**RECORDED INFORMATION**
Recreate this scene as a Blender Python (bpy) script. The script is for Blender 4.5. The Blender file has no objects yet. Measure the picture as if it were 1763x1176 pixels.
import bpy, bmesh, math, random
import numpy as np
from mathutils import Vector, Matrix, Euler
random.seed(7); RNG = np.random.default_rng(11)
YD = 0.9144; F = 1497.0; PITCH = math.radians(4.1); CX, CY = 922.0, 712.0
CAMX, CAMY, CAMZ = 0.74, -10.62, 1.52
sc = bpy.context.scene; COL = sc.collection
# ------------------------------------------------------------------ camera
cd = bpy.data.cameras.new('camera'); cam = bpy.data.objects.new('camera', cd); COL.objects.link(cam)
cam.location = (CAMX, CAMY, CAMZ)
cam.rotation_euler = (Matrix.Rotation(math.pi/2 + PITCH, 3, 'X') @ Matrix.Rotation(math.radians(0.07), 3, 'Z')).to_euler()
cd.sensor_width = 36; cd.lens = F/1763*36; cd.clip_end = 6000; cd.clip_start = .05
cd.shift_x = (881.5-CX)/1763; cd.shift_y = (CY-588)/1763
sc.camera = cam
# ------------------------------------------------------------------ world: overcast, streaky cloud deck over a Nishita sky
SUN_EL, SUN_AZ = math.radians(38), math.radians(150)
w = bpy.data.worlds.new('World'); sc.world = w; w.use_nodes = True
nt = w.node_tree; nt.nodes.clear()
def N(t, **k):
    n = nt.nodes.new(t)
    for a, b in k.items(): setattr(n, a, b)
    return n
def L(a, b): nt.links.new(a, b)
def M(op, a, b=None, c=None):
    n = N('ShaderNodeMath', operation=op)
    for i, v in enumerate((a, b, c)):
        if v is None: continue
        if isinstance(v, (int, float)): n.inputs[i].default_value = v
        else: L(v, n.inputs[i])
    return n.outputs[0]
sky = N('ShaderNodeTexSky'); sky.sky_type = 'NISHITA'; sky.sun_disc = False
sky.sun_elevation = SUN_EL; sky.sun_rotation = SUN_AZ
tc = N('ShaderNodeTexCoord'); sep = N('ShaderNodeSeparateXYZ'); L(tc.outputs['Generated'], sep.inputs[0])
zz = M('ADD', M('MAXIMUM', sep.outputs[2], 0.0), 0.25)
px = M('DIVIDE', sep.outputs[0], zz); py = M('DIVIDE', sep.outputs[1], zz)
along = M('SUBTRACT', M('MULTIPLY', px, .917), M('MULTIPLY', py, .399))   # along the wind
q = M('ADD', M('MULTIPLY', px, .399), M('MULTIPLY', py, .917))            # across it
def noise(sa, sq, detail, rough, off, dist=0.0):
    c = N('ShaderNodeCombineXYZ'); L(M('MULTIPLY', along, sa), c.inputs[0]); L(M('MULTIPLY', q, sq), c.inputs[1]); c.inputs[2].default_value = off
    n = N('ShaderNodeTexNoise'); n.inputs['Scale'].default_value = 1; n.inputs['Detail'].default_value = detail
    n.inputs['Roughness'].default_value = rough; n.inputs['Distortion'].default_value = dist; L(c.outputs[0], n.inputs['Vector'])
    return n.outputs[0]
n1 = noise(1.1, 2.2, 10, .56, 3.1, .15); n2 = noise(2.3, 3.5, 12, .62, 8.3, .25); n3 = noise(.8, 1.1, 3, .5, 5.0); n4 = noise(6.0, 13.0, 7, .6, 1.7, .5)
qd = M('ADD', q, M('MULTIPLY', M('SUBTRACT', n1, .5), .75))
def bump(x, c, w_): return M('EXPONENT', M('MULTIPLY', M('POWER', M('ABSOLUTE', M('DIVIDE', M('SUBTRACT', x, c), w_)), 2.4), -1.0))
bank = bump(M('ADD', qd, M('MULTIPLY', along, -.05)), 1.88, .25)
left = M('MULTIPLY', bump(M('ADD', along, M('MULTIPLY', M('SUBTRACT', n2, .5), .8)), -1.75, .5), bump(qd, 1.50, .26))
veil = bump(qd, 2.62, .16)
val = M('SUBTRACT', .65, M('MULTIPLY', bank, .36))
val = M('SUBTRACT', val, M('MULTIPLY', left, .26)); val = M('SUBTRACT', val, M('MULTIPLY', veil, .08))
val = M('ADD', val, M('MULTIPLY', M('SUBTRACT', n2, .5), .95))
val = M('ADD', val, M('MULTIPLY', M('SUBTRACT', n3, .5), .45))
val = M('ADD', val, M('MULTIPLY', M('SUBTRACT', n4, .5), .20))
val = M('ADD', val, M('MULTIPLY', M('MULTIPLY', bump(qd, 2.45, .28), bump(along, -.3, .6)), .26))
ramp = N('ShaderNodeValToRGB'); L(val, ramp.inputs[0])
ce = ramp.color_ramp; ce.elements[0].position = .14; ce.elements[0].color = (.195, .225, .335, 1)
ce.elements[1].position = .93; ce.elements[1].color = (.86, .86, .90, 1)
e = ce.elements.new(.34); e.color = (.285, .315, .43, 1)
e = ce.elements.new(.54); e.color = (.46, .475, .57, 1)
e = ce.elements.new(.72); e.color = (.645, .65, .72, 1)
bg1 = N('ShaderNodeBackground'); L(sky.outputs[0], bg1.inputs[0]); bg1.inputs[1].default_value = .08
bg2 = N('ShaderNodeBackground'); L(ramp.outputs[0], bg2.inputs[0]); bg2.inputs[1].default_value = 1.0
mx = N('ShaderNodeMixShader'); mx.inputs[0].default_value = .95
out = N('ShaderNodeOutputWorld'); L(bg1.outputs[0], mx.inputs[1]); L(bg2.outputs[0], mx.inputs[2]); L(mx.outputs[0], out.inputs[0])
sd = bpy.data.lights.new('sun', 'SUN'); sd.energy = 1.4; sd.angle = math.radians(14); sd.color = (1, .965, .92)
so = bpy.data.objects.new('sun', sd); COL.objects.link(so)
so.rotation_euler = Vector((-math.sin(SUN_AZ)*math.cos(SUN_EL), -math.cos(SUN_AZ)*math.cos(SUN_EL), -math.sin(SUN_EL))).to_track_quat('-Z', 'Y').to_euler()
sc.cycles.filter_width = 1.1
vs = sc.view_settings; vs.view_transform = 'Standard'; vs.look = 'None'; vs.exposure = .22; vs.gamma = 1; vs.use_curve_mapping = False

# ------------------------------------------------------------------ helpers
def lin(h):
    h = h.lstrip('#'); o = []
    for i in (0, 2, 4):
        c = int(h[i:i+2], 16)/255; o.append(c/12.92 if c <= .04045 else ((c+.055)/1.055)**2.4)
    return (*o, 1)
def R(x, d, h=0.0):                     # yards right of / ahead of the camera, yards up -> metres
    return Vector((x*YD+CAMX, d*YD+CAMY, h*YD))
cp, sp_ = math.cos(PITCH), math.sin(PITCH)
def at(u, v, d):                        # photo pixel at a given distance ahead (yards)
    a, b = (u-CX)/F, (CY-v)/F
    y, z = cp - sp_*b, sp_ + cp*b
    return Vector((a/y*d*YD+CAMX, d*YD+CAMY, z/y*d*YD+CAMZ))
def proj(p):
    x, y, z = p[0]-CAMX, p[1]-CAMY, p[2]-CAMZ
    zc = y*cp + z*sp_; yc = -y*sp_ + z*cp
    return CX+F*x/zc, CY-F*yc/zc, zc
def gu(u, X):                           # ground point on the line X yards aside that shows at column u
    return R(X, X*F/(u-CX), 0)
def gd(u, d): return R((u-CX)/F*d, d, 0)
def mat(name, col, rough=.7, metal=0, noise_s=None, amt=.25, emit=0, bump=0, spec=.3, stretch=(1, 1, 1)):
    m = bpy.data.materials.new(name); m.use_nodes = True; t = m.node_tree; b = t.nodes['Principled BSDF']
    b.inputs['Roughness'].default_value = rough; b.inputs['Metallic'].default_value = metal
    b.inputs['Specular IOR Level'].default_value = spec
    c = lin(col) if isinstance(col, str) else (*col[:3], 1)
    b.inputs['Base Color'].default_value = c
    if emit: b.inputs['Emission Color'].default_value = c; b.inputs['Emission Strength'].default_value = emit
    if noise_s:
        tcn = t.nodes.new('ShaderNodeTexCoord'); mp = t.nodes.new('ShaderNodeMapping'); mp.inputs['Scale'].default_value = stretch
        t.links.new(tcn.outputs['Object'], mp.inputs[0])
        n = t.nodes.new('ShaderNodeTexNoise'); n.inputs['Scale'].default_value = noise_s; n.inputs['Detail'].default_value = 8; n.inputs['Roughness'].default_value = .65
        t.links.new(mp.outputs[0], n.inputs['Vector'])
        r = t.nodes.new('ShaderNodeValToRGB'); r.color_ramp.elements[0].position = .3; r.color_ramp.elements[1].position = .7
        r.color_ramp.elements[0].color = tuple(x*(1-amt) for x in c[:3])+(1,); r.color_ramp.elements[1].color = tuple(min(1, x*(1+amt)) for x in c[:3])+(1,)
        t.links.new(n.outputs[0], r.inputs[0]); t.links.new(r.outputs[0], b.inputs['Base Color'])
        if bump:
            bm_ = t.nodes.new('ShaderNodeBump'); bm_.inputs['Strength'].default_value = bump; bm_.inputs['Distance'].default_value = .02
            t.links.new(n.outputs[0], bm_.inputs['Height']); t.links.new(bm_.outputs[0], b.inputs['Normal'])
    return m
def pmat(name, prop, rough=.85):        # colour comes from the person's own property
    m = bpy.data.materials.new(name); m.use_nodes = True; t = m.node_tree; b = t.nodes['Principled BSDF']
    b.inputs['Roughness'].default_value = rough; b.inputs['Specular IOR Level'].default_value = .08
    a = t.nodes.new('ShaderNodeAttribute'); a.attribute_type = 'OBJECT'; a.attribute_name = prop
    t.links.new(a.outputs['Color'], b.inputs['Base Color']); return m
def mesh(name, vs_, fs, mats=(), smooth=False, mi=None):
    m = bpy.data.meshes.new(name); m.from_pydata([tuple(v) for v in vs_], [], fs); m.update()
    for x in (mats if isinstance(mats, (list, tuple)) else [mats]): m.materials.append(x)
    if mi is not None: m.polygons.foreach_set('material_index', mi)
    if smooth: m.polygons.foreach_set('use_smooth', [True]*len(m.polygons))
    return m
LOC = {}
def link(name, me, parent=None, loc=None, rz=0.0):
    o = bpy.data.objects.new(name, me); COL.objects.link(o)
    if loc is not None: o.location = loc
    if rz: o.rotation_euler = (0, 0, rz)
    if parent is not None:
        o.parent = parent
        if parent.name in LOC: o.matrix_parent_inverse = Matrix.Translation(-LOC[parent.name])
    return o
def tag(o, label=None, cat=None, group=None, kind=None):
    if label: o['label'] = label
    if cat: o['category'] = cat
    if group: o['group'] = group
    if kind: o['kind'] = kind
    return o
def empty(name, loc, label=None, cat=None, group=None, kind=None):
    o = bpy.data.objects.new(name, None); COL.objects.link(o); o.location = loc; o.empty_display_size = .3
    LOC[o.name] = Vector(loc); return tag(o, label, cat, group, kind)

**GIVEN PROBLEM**
Using the data above, copy each line that contains "scene".

**ANSWER TO THE EXERCISE**
Recreate this scene as a Blender Python (bpy) script. The script is for Blender 4.5. The Blender file has no objects yet. Measure the picture as if it were 1763x1176 pixels.
sc = bpy.context.scene; COL = sc.collection